The American Federation of Teachers and National Education Association, the parent unions of the state affiliates involved the lawsuits, were among the first unions to endorse Obama in 2008 and 2012 and most recently Hillary Clinton. Far from opposing the corporate-driven “school reform” agenda of the Democrats—scapegoating teachers, merit pay, closing public schools and opening charters—the unions have only insisted that the politicians use the services of the unions to impose these anti-teacher and anti-public education policies.

If teachers wish to know how their union will perform in response to the assault being waged against public education, they need look no further than the United Mine Workers. As the coal industry has collapsed about it, the UMW has done nothing to mobilize coal miners against mine closures and layoffs. Rather, the UMW has directed its energy at similar legal interventions at bankrupt coal companies, while simultaneously negotiating concessions contracts.

The courts are not neutral bodies. Like the Democrats and Republicans they serve the most powerful corporate and financial interests.

The Socialist Equality Party is running Naomi Spencer for the West Virginia House of Delegates in District 16 to mobilize the working class as an independent political force against both big business parties.

We urge Boone County educators to elect rank-and-file committees consisting of teachers, parents, service personnel, bus drivers, and custodians to defend the right to public education. These committees should make a broad appeal throughout the region not only for support from other teachers and students, but from coal miners and oil, auto, steel, telecom, health care, railroad and other workers.

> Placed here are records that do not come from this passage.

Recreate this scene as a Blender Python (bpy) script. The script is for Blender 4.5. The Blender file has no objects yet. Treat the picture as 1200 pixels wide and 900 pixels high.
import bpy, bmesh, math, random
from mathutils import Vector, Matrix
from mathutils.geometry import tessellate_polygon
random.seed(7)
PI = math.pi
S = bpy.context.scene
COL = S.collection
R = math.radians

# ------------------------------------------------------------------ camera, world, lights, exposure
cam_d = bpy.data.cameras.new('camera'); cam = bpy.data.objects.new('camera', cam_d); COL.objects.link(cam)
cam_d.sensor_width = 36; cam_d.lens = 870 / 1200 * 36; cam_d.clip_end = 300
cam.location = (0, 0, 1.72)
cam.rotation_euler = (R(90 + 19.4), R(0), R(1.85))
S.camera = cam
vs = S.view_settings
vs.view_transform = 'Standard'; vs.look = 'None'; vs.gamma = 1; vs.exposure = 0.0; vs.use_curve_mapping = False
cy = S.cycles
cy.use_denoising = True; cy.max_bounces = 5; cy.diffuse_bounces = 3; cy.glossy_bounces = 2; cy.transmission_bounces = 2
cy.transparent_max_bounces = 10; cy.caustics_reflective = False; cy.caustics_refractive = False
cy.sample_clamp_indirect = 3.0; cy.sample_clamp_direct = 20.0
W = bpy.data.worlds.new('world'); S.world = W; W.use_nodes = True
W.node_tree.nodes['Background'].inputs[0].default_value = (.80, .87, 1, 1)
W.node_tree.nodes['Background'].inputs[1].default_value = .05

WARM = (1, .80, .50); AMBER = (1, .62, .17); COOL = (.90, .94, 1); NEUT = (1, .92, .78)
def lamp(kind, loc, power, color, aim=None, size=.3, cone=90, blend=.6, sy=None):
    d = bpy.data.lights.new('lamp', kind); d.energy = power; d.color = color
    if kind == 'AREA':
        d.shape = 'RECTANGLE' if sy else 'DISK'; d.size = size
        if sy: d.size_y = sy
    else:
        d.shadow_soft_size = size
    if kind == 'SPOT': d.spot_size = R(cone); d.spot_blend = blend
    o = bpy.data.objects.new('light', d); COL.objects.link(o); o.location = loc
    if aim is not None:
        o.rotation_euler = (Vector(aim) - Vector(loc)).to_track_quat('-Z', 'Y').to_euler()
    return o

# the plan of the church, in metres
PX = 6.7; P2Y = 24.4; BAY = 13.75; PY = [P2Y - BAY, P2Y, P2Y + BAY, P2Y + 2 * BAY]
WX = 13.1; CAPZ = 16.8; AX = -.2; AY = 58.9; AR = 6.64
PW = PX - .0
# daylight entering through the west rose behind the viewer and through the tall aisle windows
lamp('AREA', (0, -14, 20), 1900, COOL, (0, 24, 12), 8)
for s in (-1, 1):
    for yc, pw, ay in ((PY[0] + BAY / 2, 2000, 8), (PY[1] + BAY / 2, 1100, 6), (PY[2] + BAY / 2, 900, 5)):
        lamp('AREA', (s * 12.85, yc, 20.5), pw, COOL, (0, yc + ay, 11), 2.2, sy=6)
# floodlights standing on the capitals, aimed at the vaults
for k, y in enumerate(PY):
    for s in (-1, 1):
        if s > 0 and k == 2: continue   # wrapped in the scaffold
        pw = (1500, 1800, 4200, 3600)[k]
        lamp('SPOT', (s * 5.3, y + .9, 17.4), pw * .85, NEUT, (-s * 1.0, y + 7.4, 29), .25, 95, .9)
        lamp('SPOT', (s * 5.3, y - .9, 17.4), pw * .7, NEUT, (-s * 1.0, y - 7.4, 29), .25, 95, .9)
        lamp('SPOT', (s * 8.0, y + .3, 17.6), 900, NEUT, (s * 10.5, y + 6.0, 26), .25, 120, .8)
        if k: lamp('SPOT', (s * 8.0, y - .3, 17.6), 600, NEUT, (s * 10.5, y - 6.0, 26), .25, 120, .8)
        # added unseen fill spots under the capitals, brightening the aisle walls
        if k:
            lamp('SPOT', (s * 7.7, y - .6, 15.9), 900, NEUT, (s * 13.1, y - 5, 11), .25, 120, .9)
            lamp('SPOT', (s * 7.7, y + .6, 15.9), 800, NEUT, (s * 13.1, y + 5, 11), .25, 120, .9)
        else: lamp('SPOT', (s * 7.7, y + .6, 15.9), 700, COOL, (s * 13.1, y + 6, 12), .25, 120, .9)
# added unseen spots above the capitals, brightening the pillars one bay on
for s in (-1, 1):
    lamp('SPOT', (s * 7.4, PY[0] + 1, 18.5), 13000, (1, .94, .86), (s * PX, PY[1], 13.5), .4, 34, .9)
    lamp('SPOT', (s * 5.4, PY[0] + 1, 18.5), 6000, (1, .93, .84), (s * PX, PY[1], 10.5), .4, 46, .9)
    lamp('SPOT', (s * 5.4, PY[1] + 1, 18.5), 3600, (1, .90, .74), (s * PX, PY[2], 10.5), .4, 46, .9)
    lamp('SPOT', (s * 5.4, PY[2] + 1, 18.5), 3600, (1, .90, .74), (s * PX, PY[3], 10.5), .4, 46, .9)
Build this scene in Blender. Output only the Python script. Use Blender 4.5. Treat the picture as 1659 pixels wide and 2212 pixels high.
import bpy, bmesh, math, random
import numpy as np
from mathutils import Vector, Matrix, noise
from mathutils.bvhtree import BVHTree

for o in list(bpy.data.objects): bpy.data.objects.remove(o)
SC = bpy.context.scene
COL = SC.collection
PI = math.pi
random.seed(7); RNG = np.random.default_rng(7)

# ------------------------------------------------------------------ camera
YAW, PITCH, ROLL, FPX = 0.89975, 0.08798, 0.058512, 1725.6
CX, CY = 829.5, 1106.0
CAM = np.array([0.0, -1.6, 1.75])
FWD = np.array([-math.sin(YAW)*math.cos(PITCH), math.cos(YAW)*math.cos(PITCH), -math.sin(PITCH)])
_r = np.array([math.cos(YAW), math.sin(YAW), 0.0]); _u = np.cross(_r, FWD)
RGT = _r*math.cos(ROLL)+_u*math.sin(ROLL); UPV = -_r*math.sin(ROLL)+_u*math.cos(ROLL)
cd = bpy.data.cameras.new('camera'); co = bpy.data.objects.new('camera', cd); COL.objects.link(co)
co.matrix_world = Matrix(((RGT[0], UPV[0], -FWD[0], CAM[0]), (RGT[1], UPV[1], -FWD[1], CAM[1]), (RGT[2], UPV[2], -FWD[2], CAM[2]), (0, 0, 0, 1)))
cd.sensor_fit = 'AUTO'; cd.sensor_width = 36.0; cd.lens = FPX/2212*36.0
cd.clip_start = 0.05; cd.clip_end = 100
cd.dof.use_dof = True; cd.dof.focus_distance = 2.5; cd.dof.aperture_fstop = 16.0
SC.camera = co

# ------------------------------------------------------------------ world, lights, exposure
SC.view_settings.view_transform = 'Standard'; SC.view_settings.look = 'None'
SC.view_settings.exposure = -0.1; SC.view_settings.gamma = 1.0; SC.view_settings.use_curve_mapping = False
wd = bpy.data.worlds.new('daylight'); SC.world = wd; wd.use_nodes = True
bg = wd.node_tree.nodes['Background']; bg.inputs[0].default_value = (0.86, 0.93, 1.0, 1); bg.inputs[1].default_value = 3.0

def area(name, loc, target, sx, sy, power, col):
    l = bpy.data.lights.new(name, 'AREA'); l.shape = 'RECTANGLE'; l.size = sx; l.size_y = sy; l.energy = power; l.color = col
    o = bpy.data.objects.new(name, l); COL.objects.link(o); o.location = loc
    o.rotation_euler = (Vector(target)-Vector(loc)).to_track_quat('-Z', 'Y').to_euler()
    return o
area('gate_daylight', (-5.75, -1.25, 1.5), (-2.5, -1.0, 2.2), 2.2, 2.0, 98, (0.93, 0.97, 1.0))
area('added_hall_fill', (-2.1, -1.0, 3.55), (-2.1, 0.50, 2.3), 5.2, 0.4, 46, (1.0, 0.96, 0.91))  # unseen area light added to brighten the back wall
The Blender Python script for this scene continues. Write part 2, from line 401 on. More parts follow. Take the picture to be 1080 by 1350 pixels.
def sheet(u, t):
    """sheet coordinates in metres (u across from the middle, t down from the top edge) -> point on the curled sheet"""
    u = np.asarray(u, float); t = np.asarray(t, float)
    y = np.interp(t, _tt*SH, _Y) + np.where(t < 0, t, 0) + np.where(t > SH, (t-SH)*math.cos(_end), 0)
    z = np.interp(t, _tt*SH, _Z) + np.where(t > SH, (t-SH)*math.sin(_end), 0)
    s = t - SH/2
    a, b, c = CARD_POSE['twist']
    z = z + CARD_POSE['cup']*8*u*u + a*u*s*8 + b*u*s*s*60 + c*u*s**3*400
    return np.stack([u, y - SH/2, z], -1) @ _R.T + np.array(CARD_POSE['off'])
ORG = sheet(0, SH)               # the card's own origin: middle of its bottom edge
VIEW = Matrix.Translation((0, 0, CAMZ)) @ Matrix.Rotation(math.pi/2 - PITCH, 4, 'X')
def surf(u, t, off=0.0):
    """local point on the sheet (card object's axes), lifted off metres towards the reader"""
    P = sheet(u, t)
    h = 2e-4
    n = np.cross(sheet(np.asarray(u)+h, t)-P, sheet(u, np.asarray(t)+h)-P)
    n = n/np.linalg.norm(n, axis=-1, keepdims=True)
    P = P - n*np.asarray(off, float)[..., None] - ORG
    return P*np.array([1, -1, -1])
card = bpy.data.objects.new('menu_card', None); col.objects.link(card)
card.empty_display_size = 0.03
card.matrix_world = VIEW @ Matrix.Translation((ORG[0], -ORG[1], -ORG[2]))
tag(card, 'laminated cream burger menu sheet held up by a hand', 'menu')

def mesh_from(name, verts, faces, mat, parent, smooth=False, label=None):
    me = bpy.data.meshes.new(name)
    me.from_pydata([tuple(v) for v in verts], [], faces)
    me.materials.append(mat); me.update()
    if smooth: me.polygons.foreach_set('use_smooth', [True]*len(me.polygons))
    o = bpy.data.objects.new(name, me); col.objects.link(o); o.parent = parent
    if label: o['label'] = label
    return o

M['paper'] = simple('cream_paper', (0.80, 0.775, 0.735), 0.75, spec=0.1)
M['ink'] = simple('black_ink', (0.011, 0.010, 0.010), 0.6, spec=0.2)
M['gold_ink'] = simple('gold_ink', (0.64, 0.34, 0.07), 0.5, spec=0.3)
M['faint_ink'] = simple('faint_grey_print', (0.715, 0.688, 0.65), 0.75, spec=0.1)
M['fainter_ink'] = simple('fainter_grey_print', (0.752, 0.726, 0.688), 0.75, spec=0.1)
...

A real struggle must start from the premise that public education is an inalienable social right. It would reject the claims that there is “no money” to provide children a quality education while also guaranteeing teachers and school staff a secure job with decent pay and benefits commensurate with the importance of their work. To pay for this, the SEP is calling for the multi-billion dollar energy conglomerates to be put under the collective ownership and democratic control of working people.